“Nanostructures are so small that their temperature can change quite rapidly,” Dan Schmidt told nanotechweb.org. “We needed to develop thermometry techniques that can fit on a nanoscale device and that are fast enough (10-100 MHz) to keep up with the rate of temperature change.”

To achieve this measurement speed, Schmidt and colleagues connected the tunnel junction to an electrical resonant circuit. The tunnel junction itself contained a 90 nm thick aluminium layer (which acted as the superconductor) and a 90 nm thick copper layer (which acted as the normal metal). The overlap area was 0.3 x 1.0 square microns. At temperatures sufficiently below the superconducting transition temperature the junction’s resistance depended exponentially on the temperature, making the device very sensitive.

“Previous results were only able to measure the average temperature at timescales associated with low audio frequencies (milliseconds),” said Schmidt. “Our thermometer can track the instantaneous temperature at radio frequency timescales (10-100 nanoseconds). This is fast enough that the thermal time constant of the device is the limiting factor, not the time constant of the measuring circuit.”

According to Schmidt, determining the thermal time constant permits measurement of the heat capacity of the nanodevice, i.e. how much energy is required to change its temperature. The researchers say that by making devices with integrated heaters, they have measured the smallest heat capacity to date - about 1 femtojoule/Kelvin. Now they plan to reduce that heat capacity by orders of magnitude and “get into the regime where it might be possible to measure the heat capacity of a single spin”.

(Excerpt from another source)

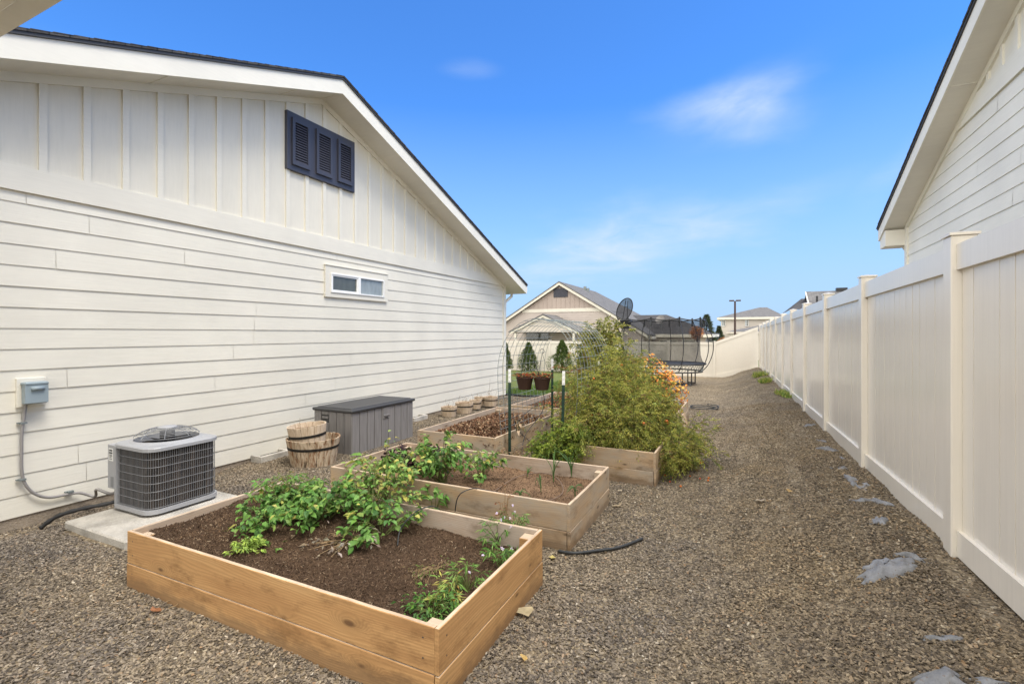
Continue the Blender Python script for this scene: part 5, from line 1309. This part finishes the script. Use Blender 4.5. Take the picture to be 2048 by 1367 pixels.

Another possible application is in radiation detection - specifically in counting far-infrared photons, an area for which Schmidt says a technology has yet to be demonstrated.

“We can make devices that heat by a measurable fraction of a degree when the energy from a single photon from the far-infrared portion of the electromagnetic spectrum is absorbed,” he explained. “The arrival of a photon would produce a fast but measurable blip in the temperature. Keep track of the blips and you can count photons.”

The researchers, who reported their work in Applied Physics Letters, are beginning to characterize devices with antennas to facilitate coupling in photon-counting experiments.